L’avocat Zeki Binbir, co-porte-parole de la Commission prisons de l’Association des avocats pour la liberté (ÖHD), dénonce les pratiques illégales des conseils d’administration et d’observation dans les prisons turques, qui bloquent arbitrairement la libération des prisonniers politiques ayant pourtant purgé les trois quarts de leur peine.
En Turquie, les prisons continuent d’être au cœur de graves violations des droits humains. Loin de se limiter aux conditions de détention, ces violations prennent désormais la forme d’un système d’exécution des peines détourné de son cadre légal. Selon les chiffres disponibles, 103 179 personnes voient actuellement leur libération différée sans justification valable. Cette situation découle directement du fonctionnement des conseils d’administration et d’observation instaurés dans le cadre de la loi de 2020 sur l’exécution des peines.
Zeki Binbir dénonce notamment les interrogatoires auxquels sont soumis les prisonniers politiques : « On leur demande s’ils reconnaissent le drapeau turc, s’ils obéissent à l’État ou encore s’ils regrettent leurs actes. Ces questions ne visent qu’à imposer une soumission politique. » Selon lui, des motifs aussi futiles que « ne pas utiliser l’eau correctement » ou « emprunter trop peu de livres » sont invoqués pour prolonger l’incarcération.

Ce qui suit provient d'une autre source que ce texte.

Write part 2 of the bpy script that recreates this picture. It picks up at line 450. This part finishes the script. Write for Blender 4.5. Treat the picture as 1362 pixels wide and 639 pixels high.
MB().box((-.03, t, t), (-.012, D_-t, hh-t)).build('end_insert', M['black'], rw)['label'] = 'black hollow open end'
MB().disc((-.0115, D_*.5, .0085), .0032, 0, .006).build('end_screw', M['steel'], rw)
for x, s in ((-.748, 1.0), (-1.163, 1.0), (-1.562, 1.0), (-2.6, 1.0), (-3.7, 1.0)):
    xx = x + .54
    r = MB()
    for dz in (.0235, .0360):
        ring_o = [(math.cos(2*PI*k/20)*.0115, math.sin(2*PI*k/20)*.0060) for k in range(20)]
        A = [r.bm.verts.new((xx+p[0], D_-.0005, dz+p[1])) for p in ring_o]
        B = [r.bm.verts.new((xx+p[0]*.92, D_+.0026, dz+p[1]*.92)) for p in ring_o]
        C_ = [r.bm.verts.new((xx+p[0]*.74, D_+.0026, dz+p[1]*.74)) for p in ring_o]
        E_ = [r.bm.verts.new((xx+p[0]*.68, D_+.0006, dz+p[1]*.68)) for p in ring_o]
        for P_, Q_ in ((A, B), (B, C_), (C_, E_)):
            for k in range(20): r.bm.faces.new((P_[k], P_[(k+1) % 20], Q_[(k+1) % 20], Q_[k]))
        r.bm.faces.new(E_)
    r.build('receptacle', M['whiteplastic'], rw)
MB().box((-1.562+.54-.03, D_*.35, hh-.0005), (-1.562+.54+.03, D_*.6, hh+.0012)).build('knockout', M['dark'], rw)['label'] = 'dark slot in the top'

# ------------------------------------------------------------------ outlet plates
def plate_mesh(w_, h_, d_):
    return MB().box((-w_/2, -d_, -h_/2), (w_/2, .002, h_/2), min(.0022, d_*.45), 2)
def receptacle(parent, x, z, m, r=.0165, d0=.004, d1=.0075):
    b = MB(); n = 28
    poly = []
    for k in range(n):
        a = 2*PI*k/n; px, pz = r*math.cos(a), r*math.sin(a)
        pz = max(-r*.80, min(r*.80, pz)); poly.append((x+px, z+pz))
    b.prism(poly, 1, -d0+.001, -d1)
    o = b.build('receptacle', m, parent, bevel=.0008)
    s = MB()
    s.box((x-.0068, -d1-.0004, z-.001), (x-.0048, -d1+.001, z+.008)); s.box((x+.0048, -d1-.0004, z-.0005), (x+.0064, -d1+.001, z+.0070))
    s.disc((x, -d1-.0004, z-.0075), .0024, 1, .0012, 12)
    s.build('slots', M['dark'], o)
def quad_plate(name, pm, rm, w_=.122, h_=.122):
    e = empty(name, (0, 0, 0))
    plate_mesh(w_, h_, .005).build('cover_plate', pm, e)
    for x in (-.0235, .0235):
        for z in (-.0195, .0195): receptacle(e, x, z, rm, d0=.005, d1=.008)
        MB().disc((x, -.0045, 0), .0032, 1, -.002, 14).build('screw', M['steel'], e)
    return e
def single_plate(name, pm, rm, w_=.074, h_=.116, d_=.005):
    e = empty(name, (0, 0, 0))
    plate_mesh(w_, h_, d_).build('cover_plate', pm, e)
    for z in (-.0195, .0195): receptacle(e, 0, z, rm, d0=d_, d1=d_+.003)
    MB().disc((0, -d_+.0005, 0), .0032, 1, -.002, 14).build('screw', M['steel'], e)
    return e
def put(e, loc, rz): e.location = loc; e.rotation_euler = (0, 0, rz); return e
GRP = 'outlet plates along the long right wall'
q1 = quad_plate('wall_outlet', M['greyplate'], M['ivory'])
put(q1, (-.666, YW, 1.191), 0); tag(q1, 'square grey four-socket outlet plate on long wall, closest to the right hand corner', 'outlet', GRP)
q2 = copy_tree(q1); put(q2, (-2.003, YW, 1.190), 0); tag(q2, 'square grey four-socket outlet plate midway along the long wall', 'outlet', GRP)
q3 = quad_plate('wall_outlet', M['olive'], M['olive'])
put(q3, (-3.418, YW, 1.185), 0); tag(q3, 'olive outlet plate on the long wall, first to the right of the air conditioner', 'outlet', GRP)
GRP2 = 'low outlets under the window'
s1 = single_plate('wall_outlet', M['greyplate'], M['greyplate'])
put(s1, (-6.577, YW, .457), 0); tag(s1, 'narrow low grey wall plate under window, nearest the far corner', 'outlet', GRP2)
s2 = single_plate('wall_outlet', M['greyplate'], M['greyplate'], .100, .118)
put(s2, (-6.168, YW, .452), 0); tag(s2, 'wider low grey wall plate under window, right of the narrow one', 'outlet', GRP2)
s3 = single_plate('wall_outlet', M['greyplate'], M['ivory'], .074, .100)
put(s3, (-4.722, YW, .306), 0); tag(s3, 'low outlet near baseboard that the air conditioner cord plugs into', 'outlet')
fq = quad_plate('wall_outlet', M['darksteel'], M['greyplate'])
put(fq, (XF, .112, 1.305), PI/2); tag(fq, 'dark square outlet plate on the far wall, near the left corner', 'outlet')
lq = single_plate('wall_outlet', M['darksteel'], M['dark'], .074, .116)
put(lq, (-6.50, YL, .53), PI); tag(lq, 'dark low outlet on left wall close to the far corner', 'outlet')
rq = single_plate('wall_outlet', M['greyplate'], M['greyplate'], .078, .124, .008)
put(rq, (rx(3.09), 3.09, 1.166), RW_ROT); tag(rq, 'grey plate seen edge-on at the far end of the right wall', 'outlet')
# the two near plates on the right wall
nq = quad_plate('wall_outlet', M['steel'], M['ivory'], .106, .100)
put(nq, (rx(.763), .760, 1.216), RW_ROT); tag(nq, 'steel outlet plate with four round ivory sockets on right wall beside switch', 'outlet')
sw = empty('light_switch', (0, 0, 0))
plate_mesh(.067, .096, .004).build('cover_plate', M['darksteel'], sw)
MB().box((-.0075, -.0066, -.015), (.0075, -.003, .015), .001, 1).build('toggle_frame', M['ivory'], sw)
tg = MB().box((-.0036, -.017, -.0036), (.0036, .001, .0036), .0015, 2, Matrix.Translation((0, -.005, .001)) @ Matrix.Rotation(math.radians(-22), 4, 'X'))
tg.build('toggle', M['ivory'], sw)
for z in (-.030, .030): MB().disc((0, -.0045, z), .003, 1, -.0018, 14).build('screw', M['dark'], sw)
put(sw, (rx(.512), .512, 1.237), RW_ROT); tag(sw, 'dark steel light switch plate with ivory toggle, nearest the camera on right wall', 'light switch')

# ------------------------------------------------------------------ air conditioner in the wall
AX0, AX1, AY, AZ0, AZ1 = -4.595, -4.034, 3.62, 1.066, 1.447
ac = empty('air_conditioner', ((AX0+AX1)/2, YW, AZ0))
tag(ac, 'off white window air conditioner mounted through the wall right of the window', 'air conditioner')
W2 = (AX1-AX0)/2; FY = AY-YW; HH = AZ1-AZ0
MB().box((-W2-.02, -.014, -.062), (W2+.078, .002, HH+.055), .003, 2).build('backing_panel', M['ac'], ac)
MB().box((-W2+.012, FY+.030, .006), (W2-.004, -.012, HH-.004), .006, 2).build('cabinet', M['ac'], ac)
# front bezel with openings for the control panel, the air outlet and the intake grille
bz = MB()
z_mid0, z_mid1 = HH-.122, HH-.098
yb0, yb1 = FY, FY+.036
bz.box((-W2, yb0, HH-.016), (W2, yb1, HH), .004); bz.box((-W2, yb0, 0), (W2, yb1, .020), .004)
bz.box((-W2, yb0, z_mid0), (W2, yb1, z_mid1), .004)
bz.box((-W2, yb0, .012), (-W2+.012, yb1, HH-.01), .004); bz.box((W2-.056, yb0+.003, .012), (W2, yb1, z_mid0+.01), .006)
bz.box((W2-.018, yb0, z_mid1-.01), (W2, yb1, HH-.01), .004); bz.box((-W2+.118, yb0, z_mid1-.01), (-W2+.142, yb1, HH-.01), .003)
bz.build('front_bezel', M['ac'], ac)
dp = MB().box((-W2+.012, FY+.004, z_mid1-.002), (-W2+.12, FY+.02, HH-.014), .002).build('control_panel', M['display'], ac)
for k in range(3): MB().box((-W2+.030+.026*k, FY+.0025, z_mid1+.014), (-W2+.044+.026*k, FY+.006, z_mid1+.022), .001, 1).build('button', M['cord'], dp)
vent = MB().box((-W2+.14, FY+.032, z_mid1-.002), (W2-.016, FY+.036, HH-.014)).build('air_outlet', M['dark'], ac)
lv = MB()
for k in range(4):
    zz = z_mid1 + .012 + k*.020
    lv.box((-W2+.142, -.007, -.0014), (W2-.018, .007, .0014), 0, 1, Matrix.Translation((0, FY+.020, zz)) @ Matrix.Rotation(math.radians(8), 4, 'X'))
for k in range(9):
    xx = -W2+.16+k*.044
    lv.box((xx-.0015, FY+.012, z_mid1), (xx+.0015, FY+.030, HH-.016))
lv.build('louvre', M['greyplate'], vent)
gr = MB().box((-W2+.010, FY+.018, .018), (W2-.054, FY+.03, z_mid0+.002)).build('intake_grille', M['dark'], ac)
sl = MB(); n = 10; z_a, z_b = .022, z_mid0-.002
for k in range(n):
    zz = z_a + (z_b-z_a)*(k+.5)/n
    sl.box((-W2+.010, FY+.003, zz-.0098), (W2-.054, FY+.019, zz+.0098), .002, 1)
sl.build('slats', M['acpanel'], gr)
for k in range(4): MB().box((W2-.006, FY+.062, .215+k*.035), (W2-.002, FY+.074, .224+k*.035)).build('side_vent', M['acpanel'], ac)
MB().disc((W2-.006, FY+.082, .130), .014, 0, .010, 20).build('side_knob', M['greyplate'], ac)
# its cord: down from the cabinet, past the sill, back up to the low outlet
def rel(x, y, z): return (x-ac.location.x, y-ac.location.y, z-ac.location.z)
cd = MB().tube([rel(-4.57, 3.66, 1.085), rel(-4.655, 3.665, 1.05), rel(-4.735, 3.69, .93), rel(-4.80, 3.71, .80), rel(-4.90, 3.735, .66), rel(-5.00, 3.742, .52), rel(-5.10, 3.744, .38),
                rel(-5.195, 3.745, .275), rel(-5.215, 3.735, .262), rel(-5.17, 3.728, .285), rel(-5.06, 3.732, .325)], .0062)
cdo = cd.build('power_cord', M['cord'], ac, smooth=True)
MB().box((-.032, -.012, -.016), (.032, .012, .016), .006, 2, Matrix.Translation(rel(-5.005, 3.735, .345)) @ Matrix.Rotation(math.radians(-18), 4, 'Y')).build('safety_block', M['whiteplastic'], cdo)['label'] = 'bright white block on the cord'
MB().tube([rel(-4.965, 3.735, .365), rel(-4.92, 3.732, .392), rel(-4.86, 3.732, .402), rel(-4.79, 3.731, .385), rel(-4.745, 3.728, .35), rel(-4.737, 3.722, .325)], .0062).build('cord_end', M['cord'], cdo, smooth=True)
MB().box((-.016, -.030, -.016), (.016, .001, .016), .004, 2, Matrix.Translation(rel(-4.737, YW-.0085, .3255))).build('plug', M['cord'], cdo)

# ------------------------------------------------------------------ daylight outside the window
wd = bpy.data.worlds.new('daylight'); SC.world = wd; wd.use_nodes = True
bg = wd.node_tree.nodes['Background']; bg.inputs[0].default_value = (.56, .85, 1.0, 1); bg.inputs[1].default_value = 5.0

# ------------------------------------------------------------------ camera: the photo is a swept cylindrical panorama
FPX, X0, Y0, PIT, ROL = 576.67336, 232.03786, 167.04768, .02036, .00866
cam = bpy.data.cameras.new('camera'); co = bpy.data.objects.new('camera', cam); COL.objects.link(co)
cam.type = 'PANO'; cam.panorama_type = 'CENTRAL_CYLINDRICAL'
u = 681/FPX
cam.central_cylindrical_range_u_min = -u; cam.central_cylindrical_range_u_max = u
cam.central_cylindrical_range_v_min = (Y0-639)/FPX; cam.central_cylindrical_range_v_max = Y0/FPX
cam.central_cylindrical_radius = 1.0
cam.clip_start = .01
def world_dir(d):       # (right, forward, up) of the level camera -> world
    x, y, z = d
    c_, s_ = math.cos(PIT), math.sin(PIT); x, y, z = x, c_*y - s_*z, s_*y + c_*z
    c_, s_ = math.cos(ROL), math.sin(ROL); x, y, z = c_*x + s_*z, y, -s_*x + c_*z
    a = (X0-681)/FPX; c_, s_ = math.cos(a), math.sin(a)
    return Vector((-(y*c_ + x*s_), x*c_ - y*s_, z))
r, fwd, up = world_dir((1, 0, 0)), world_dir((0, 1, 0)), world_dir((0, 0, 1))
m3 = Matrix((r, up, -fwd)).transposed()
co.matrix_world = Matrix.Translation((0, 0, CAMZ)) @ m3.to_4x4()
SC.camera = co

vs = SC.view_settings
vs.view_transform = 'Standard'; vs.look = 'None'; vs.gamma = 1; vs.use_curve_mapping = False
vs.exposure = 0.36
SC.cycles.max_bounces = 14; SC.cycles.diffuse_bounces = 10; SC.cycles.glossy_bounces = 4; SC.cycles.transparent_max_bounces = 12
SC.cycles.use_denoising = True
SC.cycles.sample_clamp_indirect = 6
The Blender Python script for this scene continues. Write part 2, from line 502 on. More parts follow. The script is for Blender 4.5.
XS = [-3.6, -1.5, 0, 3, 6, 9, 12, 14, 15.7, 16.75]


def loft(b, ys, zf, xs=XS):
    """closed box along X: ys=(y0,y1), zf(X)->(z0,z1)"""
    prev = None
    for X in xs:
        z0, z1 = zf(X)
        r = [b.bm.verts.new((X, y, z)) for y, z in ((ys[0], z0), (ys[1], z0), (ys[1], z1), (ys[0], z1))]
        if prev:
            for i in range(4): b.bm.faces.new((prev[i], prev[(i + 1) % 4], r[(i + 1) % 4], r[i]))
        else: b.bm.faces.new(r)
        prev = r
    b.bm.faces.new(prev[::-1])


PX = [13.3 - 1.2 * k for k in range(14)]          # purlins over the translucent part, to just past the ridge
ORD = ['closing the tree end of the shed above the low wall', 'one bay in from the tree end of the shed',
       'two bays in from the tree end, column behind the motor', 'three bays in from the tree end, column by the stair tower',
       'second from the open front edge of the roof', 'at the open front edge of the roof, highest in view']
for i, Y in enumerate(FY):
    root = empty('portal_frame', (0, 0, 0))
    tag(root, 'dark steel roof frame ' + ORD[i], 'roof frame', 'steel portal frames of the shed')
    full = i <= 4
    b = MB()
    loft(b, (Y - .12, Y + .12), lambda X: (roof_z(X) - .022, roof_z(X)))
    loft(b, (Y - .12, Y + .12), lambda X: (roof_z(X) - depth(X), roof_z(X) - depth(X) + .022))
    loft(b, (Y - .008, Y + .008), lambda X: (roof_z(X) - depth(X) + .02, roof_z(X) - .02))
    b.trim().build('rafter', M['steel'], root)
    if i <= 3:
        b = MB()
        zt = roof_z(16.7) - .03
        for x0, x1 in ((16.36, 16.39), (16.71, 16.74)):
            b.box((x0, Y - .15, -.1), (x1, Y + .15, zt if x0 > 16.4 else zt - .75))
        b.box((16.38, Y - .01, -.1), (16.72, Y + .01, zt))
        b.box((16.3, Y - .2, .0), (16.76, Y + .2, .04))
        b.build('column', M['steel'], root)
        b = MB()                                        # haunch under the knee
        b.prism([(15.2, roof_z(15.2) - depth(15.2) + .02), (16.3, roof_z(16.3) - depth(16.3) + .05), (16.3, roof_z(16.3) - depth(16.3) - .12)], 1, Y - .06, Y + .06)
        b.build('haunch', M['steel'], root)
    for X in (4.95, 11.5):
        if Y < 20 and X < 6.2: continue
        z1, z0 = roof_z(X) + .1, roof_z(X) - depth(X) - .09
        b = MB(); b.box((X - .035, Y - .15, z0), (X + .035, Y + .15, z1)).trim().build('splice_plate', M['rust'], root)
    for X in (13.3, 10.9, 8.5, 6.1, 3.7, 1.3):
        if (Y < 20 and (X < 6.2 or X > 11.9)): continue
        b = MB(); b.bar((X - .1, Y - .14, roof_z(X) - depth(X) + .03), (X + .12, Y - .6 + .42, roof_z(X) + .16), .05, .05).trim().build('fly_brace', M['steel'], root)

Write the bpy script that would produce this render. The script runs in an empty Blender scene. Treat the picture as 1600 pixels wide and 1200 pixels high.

Une seconde peine dans la peine
Les décisions de ces conseils visent particulièrement les prisonniers détenus depuis plus de 30 ans. « Les conseils imposent une forme de repentir », affirme Binbir. « Ils agissent comme une seconde juridiction, sans fondement légal. C’est une justice parallèle, une peine dans la peine. »
Binbir attire notamment l’attention sur la prison de haute sécurité d’Erzincan, où de nombreux cas récents montrent que la libération conditionnelle est systématiquement bloquée pour les prisonniers politiques, à moins qu’ils n’expriment explicitement leur repentance.
Une atteinte au droit, un objectif politique
Pour l’avocat, cette politique répressive vise clairement les prisonniers kurdes et s’inscrit dans une stratégie plus large de marginalisation politique. « L’État cherche à faire taire les prisonniers politiques en bloquant leurs droits fondamentaux », estime-t-il. « Cette pratique ne s’applique qu’aux prisonniers politiques, ce qui montre bien sa nature discriminatoire. »
« L’État doit agir »
Revenant sur l’appel lancé par Abdullah Öcalan le 27 février, Binbir souligne que « ce processus a ouvert une opportunité de résolution politique, mais il ne pourra avancer sans mesures concrètes ». Selon lui, « l’État doit désormais faire un pas décisif : reconnaître le droit à l’espoir de M. Öcalan, garantir sa liberté et libérer immédiatement les prisonniers gravement malades ainsi que ceux incarcérés depuis plus de trois décennies ».
« La société civile résiste à ces injustices. Mais c’est désormais à l’État de prendre ses responsabilités », conclut-il.